Pictures stay out of the copy. Please reproduce only the lines between the one holding "Generate a Blender" and the one holding "COL = scene.collection", inclusive.

* start *

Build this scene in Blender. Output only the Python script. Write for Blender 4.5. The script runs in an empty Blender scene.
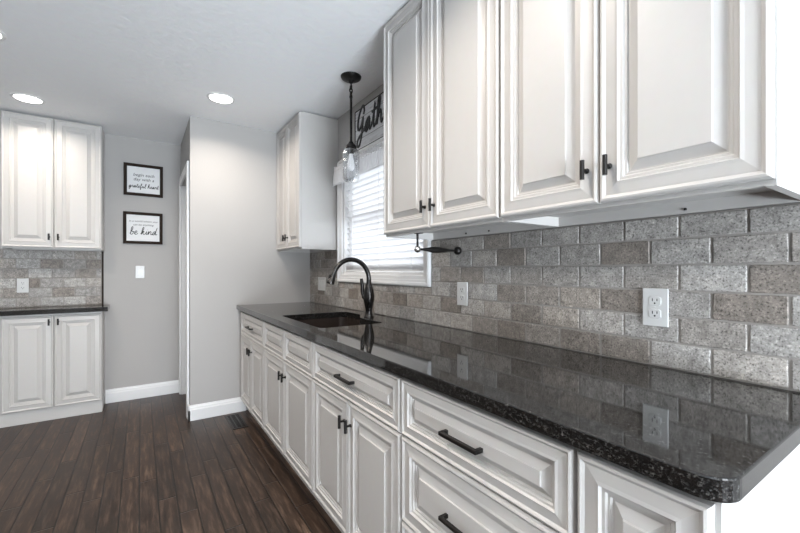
import bpy, bmesh, math, random
from mathutils import Vector as V
random.seed(7)
S = bpy.context.scene
COL = S.collection

# ------------------------------------------------------------------ camera
H = 2.455                      # ceiling height
YB, YC = 3.5365, 4.427         # grey end wall, alcove wall
XW = -1.003                    # outer corner of the grey end wall
cam = bpy.data.cameras.new('camera'); camo = bpy.data.objects.new('camera', cam); COL.objects.link(camo)
camo.location = (-1.33, 0, 1.2115); camo.rotation_euler = (math.pi/2, 0, -0.5884)
cam.sensor_width = 36; cam.lens = 387.86/800*36; cam.shift_y = 3.8/800; cam.clip_start = .02
S.camera = camo
# ------------------------------------------------------------------ world, daylight, exposure
w = bpy.data.worlds.new('world'); S.world = w; w.use_nodes = True
w.node_tree.nodes['Background'].inputs[0].default_value = (.90, .95, 1, 1)
w.node_tree.nodes['Background'].inputs[1].default_value = 2.9
S.view_settings.view_transform = 'Standard'; S.view_settings.look = 'None'
S.view_settings.exposure = 0.8; S.view_settings.gamma = 1; S.view_settings.use_curve_mapping = False
S.cycles.use_denoising = True; S.cycles.use_adaptive_sampling = False; S.cycles.denoising_prefilter = 'ACCURATE'; S.cycles.denoising_input_passes = 'RGB_ALBEDO_NORMAL'
S.cycles.max_bounces = 10; S.cycles.diffuse_bounces = 6; S.cycles.sample_clamp_indirect = 4
def area(name, loc, rot, sx, sy, power, col):
    l = bpy.data.lights.new(name, 'AREA'); l.shape = 'RECTANGLE'; l.size = sx; l.size_y = sy
    l.energy = power; l.color = col
    o = bpy.data.objects.new(name, l); COL.objects.link(o); o.location = loc; o.rotation_euler = rot
    return o
# daylight through a door opening added behind the viewer 
area('daylight_rear_opening', (-1.05, -3.2, 1.1), (math.pi/2, 0, 0), 1.6, 2.0, 22, (.89, .945, 1))
# portals guide the sky light through the added door opening and the window over the sink
for a_ in (((-1.05, -3.29, 1.06), (math.pi/2, 0, 0), 1.7, 2.12), ((.155, 2.286, 1.605), (0, math.pi/2, 0), .84, 1.07)):
    area('sky_portal', *a_, 1, (1, 1, 1)).data.cycles.is_portal = True
area('added_ceiling_fill', (-1.05, -3.15, .45), (math.radians(160), 0, 0), 1.6, .8, 265, (.80, .90, 1))  # added upward fill light that brightens the ceiling, no real source
CAN_POWER = 7.4
CAN_COL = (1, .90, .80)

# ------------------------------------------------------------------ helpers
ORG = {}
def build(name, bm, mat, parent=None, smooth=None, recalc=True):
    """link a bmesh given in world coordinates as one object"""
    if recalc: bmesh.ops.recalc_face_normals(bm, faces=bm.faces)
    if parent is None:
        xs = [v.co.x for v in bm.verts]; ys = [v.co.y for v in bm.verts]; zs = [v.co.z for v in bm.verts]
        org = V(((min(xs)+max(xs))/2, (min(ys)+max(ys))/2, min(zs)))
    else:
        org = ORG[parent.name]
    bmesh.ops.translate(bm, verts=bm.verts, vec=-org)
    me = bpy.data.meshes.new(name); bm.to_mesh(me); bm.free()
    me.materials.append(mat)
    o = bpy.data.objects.new(name, me); COL.objects.link(o)
    if parent is None: o.location = org
    else: o.parent = parent
    ORG[o.name] = org
    if smooth is not None:
        for p in me.polygons: p.use_smooth = True
        if smooth < 179:
            try: me.set_sharp_from_angle(angle=math.radians(smooth))
            except Exception: pass
    return o
def thing(name, loc, label, cat, group=None):
    o = bpy.data.objects.new(name, None); COL.objects.link(o); o.location = loc; o.empty_display_size = .05
    ORG[o.name] = V(loc); tag(o, label, cat, group); return o
def tag(o, label, cat, group=None):
    o['label'] = label; o['category'] = cat
    if group: o['group'] = group
    return o
def struct(name, bm, mat, smooth=None):
    o = build(name, bm, mat, None, smooth); o['kind'] = 'structure'; return o
def NB(): return bmesh.new()
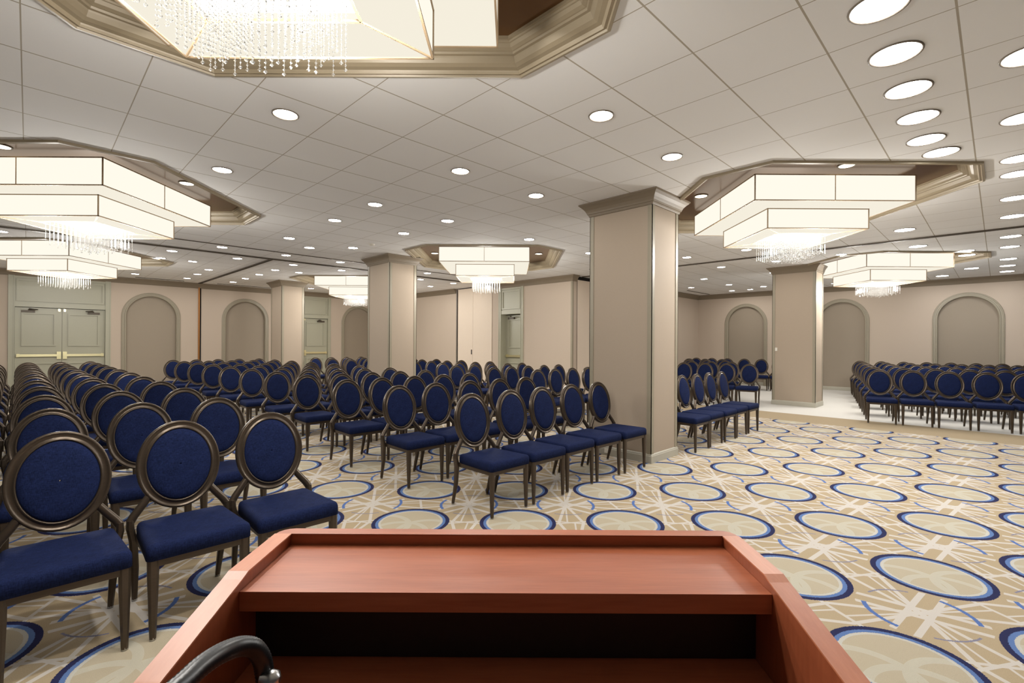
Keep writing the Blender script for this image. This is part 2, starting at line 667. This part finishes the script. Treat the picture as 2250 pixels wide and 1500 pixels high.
# storage pocket of the folding partition in the middle wall
pk = struct(MB().box(XC + .10, XC + .14, 11.40, 13.26, 0, CZ).build('wall_pocket', M['dark']))
for a, b in ((11.45, 12.375), (12.385, 13.17)):
    q = MB().box(XC + .01, XC + .07, a, b, .02, CZ - .035).build('pocket_panel', M['panel'], pk)
    if b > 13:
        MB().box(XC + .003, XC + .012, 12.42, 12.46, 1.07, 1.23).build('pull_handle', M['black'], q)
MB().box(XC + .0, XC + .03, 13.225, 13.255, 0.0, CZ - .03).build('edge_strip', M['steel'], pk)
# storage pocket of the partition on the far wall
pk = struct(MB().box(XC + .18, POCKET_X1, YC + .10, YC + .14, 0, CZ).build('wall_pocket.001', M['dark']))
for a, b in ((10.73, 11.95), (11.96, POCKET_X1 - .01)):
    MB().box(a, b, YC + .01, YC + .07, .02, CZ - .11).build('pocket_panel', M['panel'], pk)

# ceiling tracks
tr = MB().box(XMIN, XC, 11.485, 11.505, CZ - .022, CZ - .001).box(XMIN, XC, 11.535, 11.555, CZ - .022, CZ - .001).box(XMIN, XC, 11.505, 11.535, CZ - .006, CZ - .001)
struct(tr.build(trim_name(), M['track']))
tr = MB().box(3.835, 3.855, 11.555, YW - .12, CZ - .022, CZ - .001).box(3.885, 3.905, 11.555, YW - .12, CZ - .022, CZ - .001).box(3.855, 3.885, 11.555, YW - .12, CZ - .006, CZ - .001)
struct(tr.build(trim_name(), M['track']))
tr = MB().box(10.90, 10.92, YMIN, YC, CZ - .022, CZ - .001).box(10.95, 10.97, YMIN, YC, CZ - .022, CZ - .001).box(10.92, 10.95, YMIN, YC, CZ - .006, CZ - .001)
struct(tr.build(trim_name(), M['track']))
struct(MB().box(XMIN, XC, 10.54, 10.56, CZ - .012, CZ - .001).build(trim_name(), M['track']))
for x0, x1, y0 in ((16.2, 18.0, 7.62), (2.2, 3.4, 17.75), (4.3, 5.9, 17.75)):
    struct(MB().box(x0, x1, y0, y0 + .05, CZ - .012, CZ - .001).build(trim_name(), M['track']))


# ---- doors
def panel_frame(mb, place, a0, a1, z0, z1, w=.04, o=.03):
    """raised picture-frame moulding on a door leaf"""
    for b in ((a0, a1, z0, z0 + w), (a0, a1, z1 - w, z1), (a0, a0 + w, z0 + w, z1 - w), (a1 - w, a1, z0 + w, z1 - w)):
        mb.prism([(b[0], b[2]), (b[1], b[2]), (b[1], b[3]), (b[0], b[3])], lambda a, z: place(a, 0, z), lambda a, z: place(a, o, z))


def bar(mb, place, a0, a1, z0, z1, o0, o1):
    mb.prism([(a0, z0), (a1, z0), (a1, z1), (a0, z1)], lambda a, z: place(a, o0, z), lambda a, z: place(a, o1, z))
    return mb


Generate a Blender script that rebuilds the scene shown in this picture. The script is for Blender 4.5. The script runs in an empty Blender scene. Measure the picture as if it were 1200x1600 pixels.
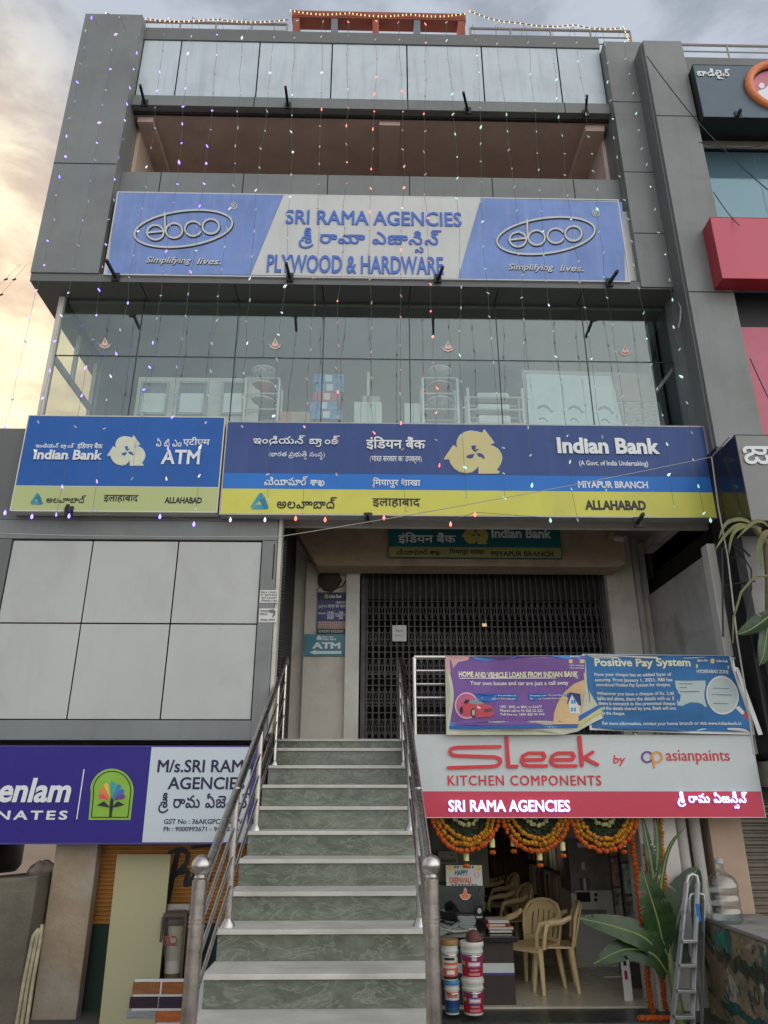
import bpy, math, random
import numpy as np
from mathutils import Vector, Matrix
from mathutils.geometry import delaunay_2d_cdt
R = random.Random(7)
scene = bpy.context.scene
COL = scene.collection

# ------------------------------------------------------------------ camera, world, sun, exposure
# The eye is the origin of the scene: x along the shop fronts, y into the buildings, z up. Road at z = -1.8.
FPX, PITCH, YAW = 1150.0, math.radians(21.24), math.radians(1.21)
cam = bpy.data.cameras.new("camera")
cam.sensor_fit = 'VERTICAL'; cam.sensor_height = 36.0; cam.lens = FPX / 1600 * 36.0
cam.clip_start = 0.05; cam.clip_end = 2000
camo = bpy.data.objects.new("camera", cam); COL.objects.link(camo)
camo.rotation_euler = (math.pi / 2 + PITCH, 0, -YAW)
scene.camera = camo
scene.view_settings.view_transform = 'Standard'
scene.view_settings.look = 'None'
scene.view_settings.exposure = 0.80
scene.view_settings.gamma = 1.0
scene.cycles.transparent_max_bounces = 24
scene.cycles.max_bounces = 10
scene.cycles.diffuse_bounces = 5

SUN_EL, SUN_AZ = math.radians(14), math.radians(-48)       # azimuth from +y towards +x: behind the building, to its left
sdir = Vector((math.sin(SUN_AZ) * math.cos(SUN_EL), math.cos(SUN_AZ) * math.cos(SUN_EL), math.sin(SUN_EL)))
world = bpy.data.worlds.new("World"); scene.world = world; world.use_nodes = True
def world_nodes():
    nt = world.node_tree; N = nt.nodes; L = nt.links
    bg = N['Background']; bg.inputs[1].default_value = 0.1
    sky = N.new('ShaderNodeTexSky'); sky.sky_type = 'NISHITA'; sky.sun_disc = False
    sky.sun_elevation = SUN_EL; sky.sun_rotation = SUN_AZ; sky.dust_density = 2.0
    tc = N.new('ShaderNodeTexCoord')
    mp = N.new('ShaderNodeMapping'); mp.inputs['Scale'].default_value = (1.0, 1.0, 2.6); mp.inputs['Location'].default_value = (0.3, 1.7, .35)
    L.new(tc.outputs['Generated'], mp.inputs[0])
    def noise(scale, det, rough, dist=0.0):
        n = N.new('ShaderNodeTexNoise'); n.inputs['Scale'].default_value = scale; n.inputs['Detail'].default_value = det
        n.inputs['Roughness'].default_value = rough; n.inputs['Distortion'].default_value = dist
        L.new(mp.outputs[0], n.inputs['Vector']); return n
    def ramp(src, a, b, smooth=True):
        m = N.new('ShaderNodeMapRange'); m.interpolation_type = 'SMOOTHSTEP' if smooth else 'LINEAR'
        m.inputs[1].default_value = a; m.inputs[2].default_value = b
        L.new(src, m.inputs[0]); return m.outputs[0]
    def mix(fac, a, b):
        m = N.new('ShaderNodeMix'); m.data_type = 'RGBA'
        if isinstance(fac, float): m.inputs[0].default_value = fac
        else: L.new(fac, m.inputs[0])
        for s, i in ((a, 6), (b, 7)):
            if isinstance(s, tuple): m.inputs[i].default_value = (*s, 1)
            else: L.new(s, m.inputs[i])
        return m.outputs[2]
    n1 = noise(1.9, 8, .62, .4); n2 = noise(4.2, 6, .6, .2)
    dot = N.new('ShaderNodeVectorMath'); dot.operation = 'DOT_PRODUCT'
    L.new(tc.outputs['Generated'], dot.inputs[0]); dot.inputs[1].default_value = Vector((-.70, .65, .28)).normalized()
    warm = ramp(dot.outputs['Value'], .77, .975)
    back = ramp(dot.outputs['Value'], .2, -.8)
    lit = mix(warm, (3.1, 3.4, 3.9), (9.2, 7.6, 4.8))      # cloud tops
    drk = mix(warm, (2.1, 2.35, 2.75), (5.9, 4.3, 2.95))     # cloud undersides
    cl = mix(ramp(n2.outputs['Fac'], .40, .60), drk, lit)
    cl = mix(back, cl, (SKYF * 1.0, SKYF * 1.0, SKYF * .97))
    cov = ramp(n1.outputs['Fac'], .10, .45)
    cov2 = N.new('ShaderNodeMath'); cov2.operation = 'MAXIMUM'; L.new(cov, cov2.inputs[0]); L.new(back, cov2.inputs[1])
    L.new(mix(cov2.outputs[0], sky.outputs[0], cl), bg.inputs[0])
SKYF = 9.8
world_nodes()
sl = bpy.data.lights.new("sun", 'SUN'); sl.energy = 1.0; sl.angle = math.radians(10); sl.color = (1.0, .86, .68)
so = bpy.data.objects.new("sun", sl); COL.objects.link(so)
so.rotation_euler = sdir.to_track_quat('Z', 'Y').to_euler()

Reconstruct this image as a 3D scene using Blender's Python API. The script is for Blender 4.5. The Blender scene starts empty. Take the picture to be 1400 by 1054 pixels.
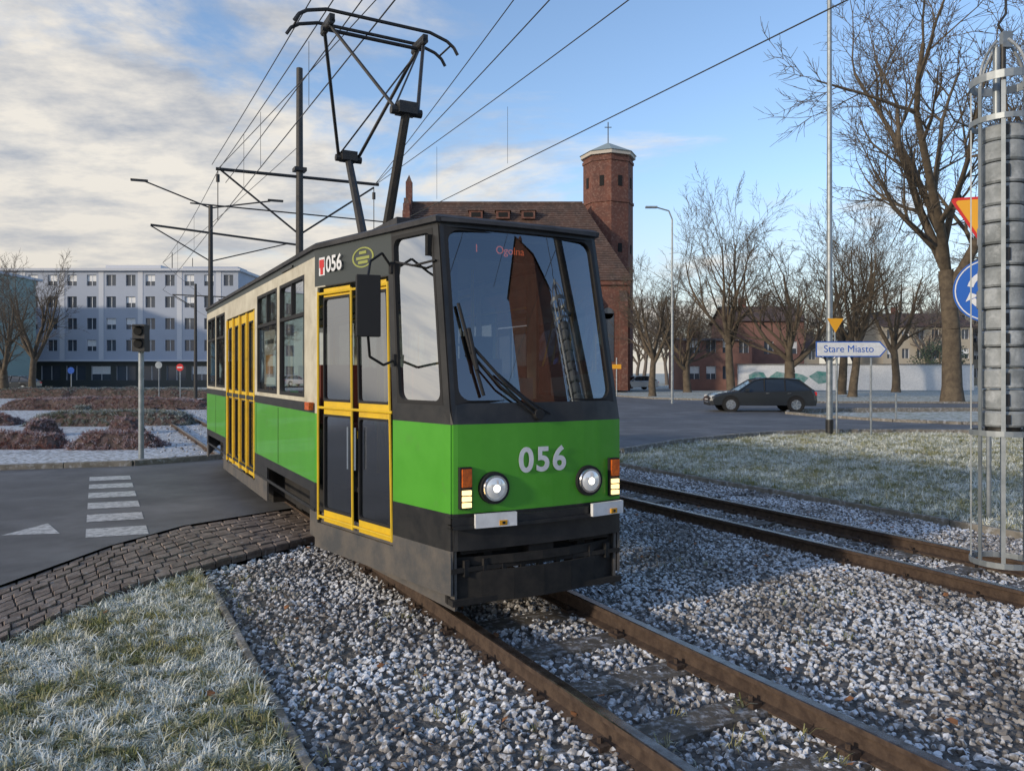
import bpy, math, random
from mathutils import Vector, Matrix, noise
random.seed(7)
scene=bpy.context.scene
R=math.radians
ANG=28.4; ca=math.cos(R(ANG)); sa=math.sin(R(ANG))
def LS(L,S,z=0): return Vector((L*ca-S*sa, L*sa+S*ca, z))
def toLS(x,y): return (x*ca+y*sa, -x*sa+y*ca)
# ------------------------------------------------------------ materials
def nt(name):
    m=bpy.data.materials.new(name); m.use_nodes=True
    t=m.node_tree; b=t.nodes['Principled BSDF']; return m,t,b
def mat(name,c,rough=.6,metal=0,c2=None,scale=5,bump=0,bscale=40,emit=0,spec=.5,lo=.35,hi=.65,coat=0,detail=4,c3=None,scale3=1.0,lo3=.5,hi3=.7,bdist=.02):
    m,t,b=nt(name)
    b.inputs['Base Color'].default_value=(*c,1); b.inputs['Roughness'].default_value=rough
    b.inputs['Metallic'].default_value=metal; b.inputs['Specular IOR Level'].default_value=spec
    b.inputs['Coat Weight'].default_value=coat
    tc=t.nodes.new('ShaderNodeTexCoord')
    out=None
    if c2:
        n=t.nodes.new('ShaderNodeTexNoise'); n.inputs['Scale'].default_value=scale; n.inputs['Detail'].default_value=detail; n.inputs['Roughness'].default_value=.65
        t.links.new(tc.outputs['Object'],n.inputs['Vector'])
        r=t.nodes.new('ShaderNodeValToRGB'); r.color_ramp.elements[0].position=lo; r.color_ramp.elements[1].position=hi
        r.color_ramp.elements[0].color=(*c,1); r.color_ramp.elements[1].color=(*c2,1)
        t.links.new(n.outputs['Fac'],r.inputs['Fac']); out=r.outputs['Color']
        if c3:
            n3=t.nodes.new('ShaderNodeTexNoise'); n3.inputs['Scale'].default_value=scale3; n3.inputs['Detail'].default_value=5; n3.inputs['Roughness'].default_value=.7
            t.links.new(tc.outputs['Object'],n3.inputs['Vector'])
            r3=t.nodes.new('ShaderNodeMapRange'); r3.inputs[1].default_value=lo3; r3.inputs[2].default_value=hi3
            t.links.new(n3.outputs['Fac'],r3.inputs[0])
            mx=t.nodes.new('ShaderNodeMix'); mx.data_type='RGBA'
            t.links.new(r3.outputs[0],mx.inputs[0]); t.links.new(out,mx.inputs[6]); mx.inputs[7].default_value=(*c3,1)
            out=mx.outputs[2]
        t.links.new(out,b.inputs['Base Color'])
    if bump:
        n2=t.nodes.new('ShaderNodeTexNoise'); n2.inputs['Scale'].default_value=bscale; n2.inputs['Detail'].default_value=2
        t.links.new(tc.outputs['Object'],n2.inputs['Vector'])
        bp=t.nodes.new('ShaderNodeBump'); bp.inputs['Strength'].default_value=bump; bp.inputs['Distance'].default_value=bdist
        t.links.new(n2.outputs['Fac'],bp.inputs['Height']); t.links.new(bp.outputs['Normal'],b.inputs['Normal'])
    if emit:
        b.inputs['Emission Color'].default_value=(*c,1); b.inputs['Emission Strength'].default_value=emit
    return m
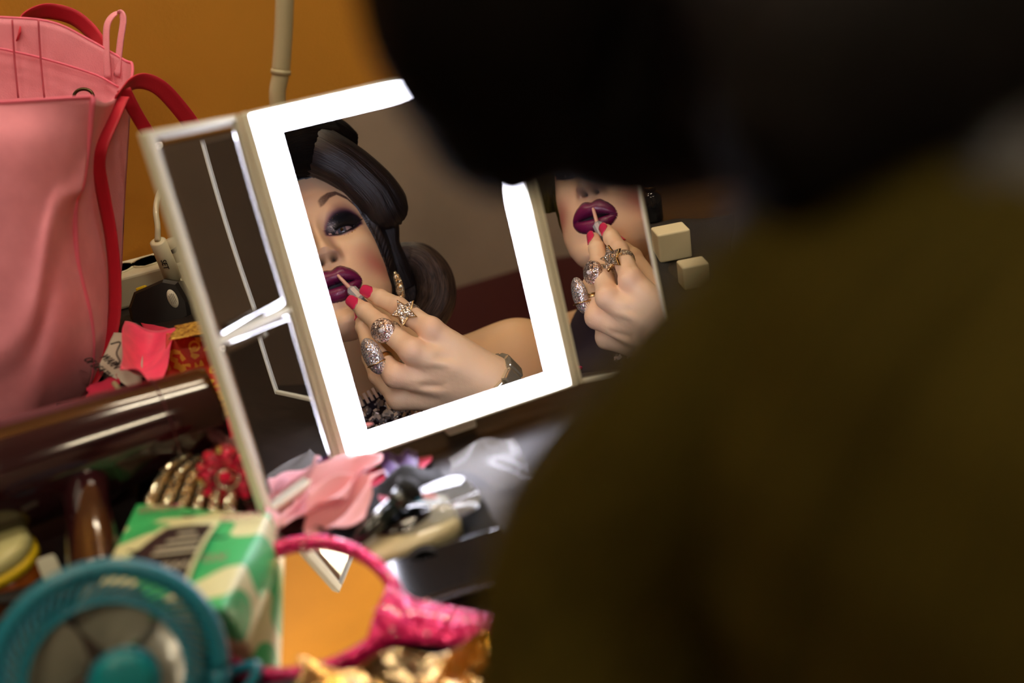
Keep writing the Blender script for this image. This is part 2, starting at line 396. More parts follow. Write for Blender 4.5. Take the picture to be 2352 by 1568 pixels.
# ------------------------------------------------------------------ camera
cam = bpy.data.cameras.new('camera'); co = bpy.data.objects.new('camera', cam); col.objects.link(co)
cx, cy, cz = W([1, 0, 0])-C0, W([0, 1, 0])-C0, -(W([0, 0, 1])-C0)
co.matrix_world = Matrix(((cx[0], cy[0], cz[0], C0[0]), (cx[1], cy[1], cz[1], C0[1]), (cx[2], cy[2], cz[2], C0[2]), (0, 0, 0, 1)))
cam.sensor_width = 36; cam.lens = F_PX/2352*36; cam.clip_start = .005
cam.dof.use_dof = True; cam.dof.focus_distance = 1.07; cam.dof.aperture_fstop = 3.0
bpy.context.scene.camera = co
vs_ = bpy.context.scene.view_settings; vs_.view_transform = 'Standard'; vs_.look = 'None'; vs_.exposure = 0; vs_.gamma = 1
bpy.context.scene.cycles.max_bounces = 14; bpy.context.scene.cycles.glossy_bounces = 10; bpy.context.scene.cycles.transparent_max_bounces = 12
bpy.context.scene.cycles.sample_clamp_indirect = 6
bpy.context.scene.cycles.use_denoising = True
# ------------------------------------------------------------------ the person (designed as seen in the mirror, then turned back to the real side)
E0 = V(728, 539, 1.115)
cdir = -unit(E0)
dd = np.array([.36, -.933, 0]); dd = unit(dd-cdir*(dd @ cdir)); xr = np.cross(dd, cdir); xr = xr if xr[0] > 0 else -xr
TILT, YAW = math.radians(18), math.radians(3)
Zf = unit(cdir*math.cos(TILT)-dd*math.sin(TILT)); Yf = unit(-dd*math.cos(TILT)-cdir*math.sin(TILT))
Zf, Xf = unit(Zf*math.cos(YAW)+xr*math.sin(YAW)), unit(xr*math.cos(YAW)-Zf*math.sin(YAW))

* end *

RESPONSE BELOW —
Generate a Blender script that rebuilds the scene shown in this picture. The script is for Blender 4.5. The script runs in an empty Blender scene. Measure the picture as if it were 1200x1600 pixels.
import bpy, math, random
import numpy as np
from mathutils import Vector, Matrix
from mathutils.geometry import delaunay_2d_cdt
R = random.Random(7)
scene = bpy.context.scene
COL = scene.collection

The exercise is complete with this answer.